• Stated exercise: Print exactly the lines that run from the line containing "Build this scene" to the line containing "S.camera = cam", both included, and nothing else; pictures stay out.

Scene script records

--------------------------------------------------

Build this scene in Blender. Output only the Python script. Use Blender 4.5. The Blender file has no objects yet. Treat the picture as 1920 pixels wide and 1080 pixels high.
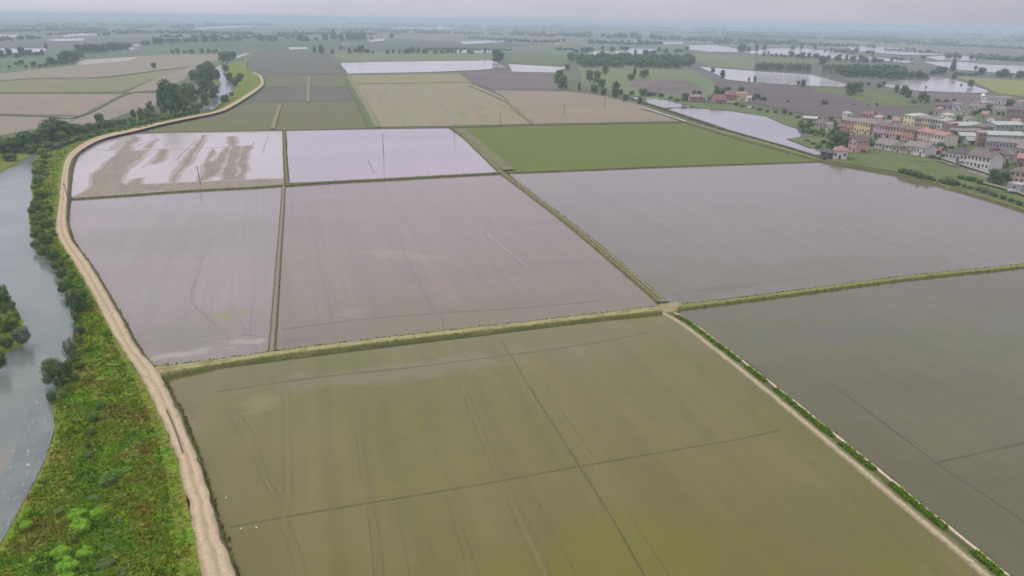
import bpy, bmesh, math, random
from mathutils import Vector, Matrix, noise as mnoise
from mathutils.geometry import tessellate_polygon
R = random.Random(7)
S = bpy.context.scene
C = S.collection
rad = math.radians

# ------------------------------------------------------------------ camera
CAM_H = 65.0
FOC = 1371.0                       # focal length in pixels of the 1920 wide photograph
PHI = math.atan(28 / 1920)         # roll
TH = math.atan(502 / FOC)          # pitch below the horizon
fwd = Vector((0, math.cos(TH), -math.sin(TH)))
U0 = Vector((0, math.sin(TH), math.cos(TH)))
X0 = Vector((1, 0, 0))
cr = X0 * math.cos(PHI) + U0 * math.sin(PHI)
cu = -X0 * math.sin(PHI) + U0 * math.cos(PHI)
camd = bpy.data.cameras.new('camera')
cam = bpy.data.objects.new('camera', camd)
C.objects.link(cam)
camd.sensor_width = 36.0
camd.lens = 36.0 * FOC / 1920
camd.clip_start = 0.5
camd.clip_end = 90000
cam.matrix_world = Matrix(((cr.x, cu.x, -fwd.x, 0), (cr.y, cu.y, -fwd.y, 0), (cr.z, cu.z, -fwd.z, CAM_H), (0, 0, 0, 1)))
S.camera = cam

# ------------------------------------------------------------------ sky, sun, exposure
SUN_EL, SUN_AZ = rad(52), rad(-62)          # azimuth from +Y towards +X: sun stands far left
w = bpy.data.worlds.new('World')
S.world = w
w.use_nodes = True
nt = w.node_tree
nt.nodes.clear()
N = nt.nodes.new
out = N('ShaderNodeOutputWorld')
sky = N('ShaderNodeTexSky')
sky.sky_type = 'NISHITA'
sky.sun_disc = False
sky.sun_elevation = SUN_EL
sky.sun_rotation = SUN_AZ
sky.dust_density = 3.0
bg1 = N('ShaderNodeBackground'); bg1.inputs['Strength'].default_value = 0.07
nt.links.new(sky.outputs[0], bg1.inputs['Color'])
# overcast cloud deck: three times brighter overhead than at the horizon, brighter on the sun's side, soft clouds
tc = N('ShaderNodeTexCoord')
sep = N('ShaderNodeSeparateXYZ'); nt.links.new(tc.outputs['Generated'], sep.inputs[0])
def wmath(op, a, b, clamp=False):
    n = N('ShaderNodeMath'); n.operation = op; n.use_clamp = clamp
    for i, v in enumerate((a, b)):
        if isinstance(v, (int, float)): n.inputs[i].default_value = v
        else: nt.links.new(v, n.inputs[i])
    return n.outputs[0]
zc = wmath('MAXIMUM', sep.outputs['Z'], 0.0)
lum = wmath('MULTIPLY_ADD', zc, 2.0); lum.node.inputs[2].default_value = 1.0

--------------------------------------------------

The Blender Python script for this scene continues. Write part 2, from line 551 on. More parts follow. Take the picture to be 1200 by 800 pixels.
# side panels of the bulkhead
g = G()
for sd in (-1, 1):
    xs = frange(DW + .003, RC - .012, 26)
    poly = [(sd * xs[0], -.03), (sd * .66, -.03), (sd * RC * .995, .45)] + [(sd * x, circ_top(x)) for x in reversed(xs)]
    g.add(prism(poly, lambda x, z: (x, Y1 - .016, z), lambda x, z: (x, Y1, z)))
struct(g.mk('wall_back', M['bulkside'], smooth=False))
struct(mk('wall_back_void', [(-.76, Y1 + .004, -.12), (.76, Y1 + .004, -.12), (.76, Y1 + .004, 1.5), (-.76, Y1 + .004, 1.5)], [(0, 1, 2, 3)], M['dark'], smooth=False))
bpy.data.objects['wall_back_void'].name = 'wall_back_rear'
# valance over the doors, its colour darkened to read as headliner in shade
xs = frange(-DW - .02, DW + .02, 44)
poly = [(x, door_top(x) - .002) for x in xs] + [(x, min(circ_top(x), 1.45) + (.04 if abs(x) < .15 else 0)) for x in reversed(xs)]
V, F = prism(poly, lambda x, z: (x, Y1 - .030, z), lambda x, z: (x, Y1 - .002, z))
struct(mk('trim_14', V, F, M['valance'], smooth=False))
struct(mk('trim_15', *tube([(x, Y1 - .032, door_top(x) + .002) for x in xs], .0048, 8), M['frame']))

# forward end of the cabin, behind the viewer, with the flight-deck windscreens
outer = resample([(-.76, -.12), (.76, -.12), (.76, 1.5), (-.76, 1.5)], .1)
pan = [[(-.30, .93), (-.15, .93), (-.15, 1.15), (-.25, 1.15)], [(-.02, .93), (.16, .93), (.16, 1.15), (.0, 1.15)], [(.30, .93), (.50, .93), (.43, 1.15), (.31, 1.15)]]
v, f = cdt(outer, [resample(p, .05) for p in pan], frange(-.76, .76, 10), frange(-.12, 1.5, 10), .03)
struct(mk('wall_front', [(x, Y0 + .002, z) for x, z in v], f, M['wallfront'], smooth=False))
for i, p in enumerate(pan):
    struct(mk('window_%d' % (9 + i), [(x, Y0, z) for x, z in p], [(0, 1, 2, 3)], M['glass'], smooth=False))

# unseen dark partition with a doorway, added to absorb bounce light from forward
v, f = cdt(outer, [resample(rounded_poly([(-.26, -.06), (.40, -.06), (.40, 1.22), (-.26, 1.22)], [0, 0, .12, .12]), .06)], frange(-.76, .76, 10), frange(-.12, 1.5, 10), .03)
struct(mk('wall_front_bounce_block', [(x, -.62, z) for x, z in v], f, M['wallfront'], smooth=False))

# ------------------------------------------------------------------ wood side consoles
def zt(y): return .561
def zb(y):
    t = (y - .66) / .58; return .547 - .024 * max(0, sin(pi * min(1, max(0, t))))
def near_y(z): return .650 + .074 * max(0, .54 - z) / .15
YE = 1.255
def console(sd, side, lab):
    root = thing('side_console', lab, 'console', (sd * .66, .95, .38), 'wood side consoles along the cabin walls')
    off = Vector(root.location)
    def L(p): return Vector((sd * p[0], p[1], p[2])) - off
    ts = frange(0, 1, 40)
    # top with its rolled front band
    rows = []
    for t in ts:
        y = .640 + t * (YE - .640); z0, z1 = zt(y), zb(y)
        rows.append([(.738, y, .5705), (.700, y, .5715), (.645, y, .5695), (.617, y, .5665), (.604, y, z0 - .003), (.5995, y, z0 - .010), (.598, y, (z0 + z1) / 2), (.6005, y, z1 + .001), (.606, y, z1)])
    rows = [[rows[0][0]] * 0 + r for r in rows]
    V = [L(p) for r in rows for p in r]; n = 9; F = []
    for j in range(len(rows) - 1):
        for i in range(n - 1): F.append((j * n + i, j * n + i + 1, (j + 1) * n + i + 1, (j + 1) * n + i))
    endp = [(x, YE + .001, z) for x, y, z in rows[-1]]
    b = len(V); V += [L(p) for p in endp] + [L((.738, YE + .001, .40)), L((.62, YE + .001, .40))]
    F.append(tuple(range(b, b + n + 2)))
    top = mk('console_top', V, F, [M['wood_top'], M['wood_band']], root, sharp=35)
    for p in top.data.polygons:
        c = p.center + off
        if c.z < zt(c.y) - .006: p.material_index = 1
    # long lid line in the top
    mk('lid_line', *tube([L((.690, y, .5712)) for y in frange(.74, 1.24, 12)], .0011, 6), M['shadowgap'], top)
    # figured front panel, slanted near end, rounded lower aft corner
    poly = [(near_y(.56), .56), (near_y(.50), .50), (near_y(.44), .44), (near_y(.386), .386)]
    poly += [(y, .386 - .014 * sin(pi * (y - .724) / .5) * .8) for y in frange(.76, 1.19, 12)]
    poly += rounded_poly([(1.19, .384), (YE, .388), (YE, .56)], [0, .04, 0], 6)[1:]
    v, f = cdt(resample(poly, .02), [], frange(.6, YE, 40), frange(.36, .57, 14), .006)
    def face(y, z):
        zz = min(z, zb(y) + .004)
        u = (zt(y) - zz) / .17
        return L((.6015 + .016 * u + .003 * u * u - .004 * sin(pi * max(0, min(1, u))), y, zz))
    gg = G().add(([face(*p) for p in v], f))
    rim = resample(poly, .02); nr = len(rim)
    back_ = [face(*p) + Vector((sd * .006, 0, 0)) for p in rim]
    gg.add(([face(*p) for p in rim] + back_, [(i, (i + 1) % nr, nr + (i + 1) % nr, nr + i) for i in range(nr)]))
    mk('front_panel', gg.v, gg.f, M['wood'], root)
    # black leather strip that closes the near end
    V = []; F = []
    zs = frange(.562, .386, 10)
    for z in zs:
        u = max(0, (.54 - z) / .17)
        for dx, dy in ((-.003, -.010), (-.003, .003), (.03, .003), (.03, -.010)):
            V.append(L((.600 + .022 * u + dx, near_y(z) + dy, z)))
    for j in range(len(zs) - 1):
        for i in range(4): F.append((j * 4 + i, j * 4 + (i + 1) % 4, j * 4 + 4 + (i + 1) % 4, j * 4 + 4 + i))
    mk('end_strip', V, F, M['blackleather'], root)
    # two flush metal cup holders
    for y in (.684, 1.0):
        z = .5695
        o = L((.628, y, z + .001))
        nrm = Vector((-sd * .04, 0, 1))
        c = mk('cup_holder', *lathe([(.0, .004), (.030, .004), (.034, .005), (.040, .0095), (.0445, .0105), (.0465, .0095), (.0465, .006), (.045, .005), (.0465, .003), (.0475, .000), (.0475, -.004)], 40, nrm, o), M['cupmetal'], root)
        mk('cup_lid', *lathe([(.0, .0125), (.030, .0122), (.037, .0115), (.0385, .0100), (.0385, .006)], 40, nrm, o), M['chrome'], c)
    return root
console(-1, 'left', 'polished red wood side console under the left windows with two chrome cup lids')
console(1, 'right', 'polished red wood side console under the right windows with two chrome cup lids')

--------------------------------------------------

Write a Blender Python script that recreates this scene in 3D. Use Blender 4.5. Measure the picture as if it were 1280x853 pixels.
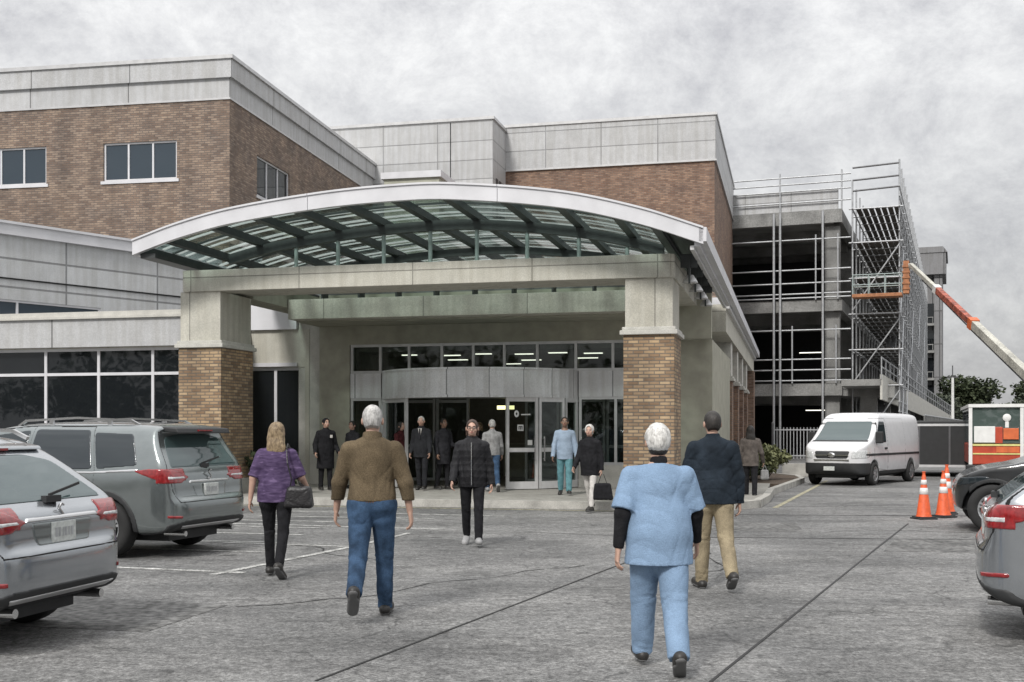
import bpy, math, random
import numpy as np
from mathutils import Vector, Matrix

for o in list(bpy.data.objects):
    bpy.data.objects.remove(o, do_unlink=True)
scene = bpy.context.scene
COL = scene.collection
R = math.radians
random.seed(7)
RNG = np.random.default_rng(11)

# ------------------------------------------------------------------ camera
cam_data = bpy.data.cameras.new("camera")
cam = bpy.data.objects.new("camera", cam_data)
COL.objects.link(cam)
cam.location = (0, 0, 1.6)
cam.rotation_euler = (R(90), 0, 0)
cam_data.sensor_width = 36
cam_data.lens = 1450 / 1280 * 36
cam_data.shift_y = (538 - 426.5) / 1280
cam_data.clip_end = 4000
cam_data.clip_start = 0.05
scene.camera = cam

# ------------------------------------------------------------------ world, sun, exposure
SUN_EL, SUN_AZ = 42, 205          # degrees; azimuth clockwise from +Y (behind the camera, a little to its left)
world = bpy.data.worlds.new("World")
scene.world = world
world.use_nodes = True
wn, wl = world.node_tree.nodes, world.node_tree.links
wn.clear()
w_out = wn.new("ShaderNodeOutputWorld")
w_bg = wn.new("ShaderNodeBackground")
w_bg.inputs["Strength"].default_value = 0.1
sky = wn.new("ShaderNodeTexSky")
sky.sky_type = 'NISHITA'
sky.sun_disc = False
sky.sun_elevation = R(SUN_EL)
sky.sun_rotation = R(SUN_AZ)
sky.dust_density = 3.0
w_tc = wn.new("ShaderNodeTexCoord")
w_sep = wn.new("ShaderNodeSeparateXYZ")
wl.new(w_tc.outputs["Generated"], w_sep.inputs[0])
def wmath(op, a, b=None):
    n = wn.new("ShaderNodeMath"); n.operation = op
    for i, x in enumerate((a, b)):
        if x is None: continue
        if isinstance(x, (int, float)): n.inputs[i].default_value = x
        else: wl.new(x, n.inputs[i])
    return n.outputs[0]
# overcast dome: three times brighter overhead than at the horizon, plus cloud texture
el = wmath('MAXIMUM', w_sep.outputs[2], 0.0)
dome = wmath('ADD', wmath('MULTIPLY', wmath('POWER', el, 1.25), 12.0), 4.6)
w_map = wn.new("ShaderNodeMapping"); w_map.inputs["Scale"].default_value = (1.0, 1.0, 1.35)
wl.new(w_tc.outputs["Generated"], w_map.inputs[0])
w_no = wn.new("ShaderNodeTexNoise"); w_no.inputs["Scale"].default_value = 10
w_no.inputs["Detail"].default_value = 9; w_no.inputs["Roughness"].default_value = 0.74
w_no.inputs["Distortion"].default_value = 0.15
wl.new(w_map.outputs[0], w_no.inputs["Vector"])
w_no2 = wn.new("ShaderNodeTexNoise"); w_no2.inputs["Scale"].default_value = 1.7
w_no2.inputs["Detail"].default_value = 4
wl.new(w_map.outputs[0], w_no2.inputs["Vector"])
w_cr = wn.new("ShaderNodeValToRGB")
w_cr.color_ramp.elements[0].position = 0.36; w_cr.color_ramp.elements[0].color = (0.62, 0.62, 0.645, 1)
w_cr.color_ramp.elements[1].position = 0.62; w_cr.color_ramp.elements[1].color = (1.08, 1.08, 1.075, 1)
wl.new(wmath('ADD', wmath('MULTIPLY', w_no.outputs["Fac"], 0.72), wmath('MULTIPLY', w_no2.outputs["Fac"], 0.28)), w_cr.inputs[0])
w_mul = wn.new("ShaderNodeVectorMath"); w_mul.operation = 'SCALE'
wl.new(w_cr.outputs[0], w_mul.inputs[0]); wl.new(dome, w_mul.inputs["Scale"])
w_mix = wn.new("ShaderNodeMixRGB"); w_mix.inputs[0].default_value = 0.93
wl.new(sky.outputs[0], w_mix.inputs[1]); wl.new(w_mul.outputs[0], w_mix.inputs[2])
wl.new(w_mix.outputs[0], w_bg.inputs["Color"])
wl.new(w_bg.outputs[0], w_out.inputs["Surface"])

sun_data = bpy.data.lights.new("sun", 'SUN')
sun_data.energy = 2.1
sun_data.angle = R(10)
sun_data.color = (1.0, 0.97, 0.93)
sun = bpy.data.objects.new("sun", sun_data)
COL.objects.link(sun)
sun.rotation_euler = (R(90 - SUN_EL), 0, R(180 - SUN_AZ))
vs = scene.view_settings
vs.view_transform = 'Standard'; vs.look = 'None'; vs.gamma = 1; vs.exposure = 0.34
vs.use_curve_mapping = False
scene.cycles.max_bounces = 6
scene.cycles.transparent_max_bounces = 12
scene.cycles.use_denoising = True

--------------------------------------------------

• Task response:
Build this scene in Blender. Output only the Python script. Use Blender 4.5. The Blender file has no objects yet. Treat the picture as 1920 pixels wide and 1080 pixels high.
import bpy, bmesh, math, random
from mathutils import Vector, Matrix, noise as mnoise
from mathutils.geometry import tessellate_polygon
R = random.Random(7)
S = bpy.context.scene
C = S.collection
rad = math.radians

# ------------------------------------------------------------------ camera
CAM_H = 65.0
FOC = 1371.0                       # focal length in pixels of the 1920 wide photograph
PHI = math.atan(28 / 1920)         # roll
TH = math.atan(502 / FOC)          # pitch below the horizon
fwd = Vector((0, math.cos(TH), -math.sin(TH)))
U0 = Vector((0, math.sin(TH), math.cos(TH)))
X0 = Vector((1, 0, 0))
cr = X0 * math.cos(PHI) + U0 * math.sin(PHI)
cu = -X0 * math.sin(PHI) + U0 * math.cos(PHI)
camd = bpy.data.cameras.new('camera')
cam = bpy.data.objects.new('camera', camd)
C.objects.link(cam)
camd.sensor_width = 36.0
camd.lens = 36.0 * FOC / 1920
camd.clip_start = 0.5
camd.clip_end = 90000
cam.matrix_world = Matrix(((cr.x, cu.x, -fwd.x, 0), (cr.y, cu.y, -fwd.y, 0), (cr.z, cu.z, -fwd.z, CAM_H), (0, 0, 0, 1)))
S.camera = cam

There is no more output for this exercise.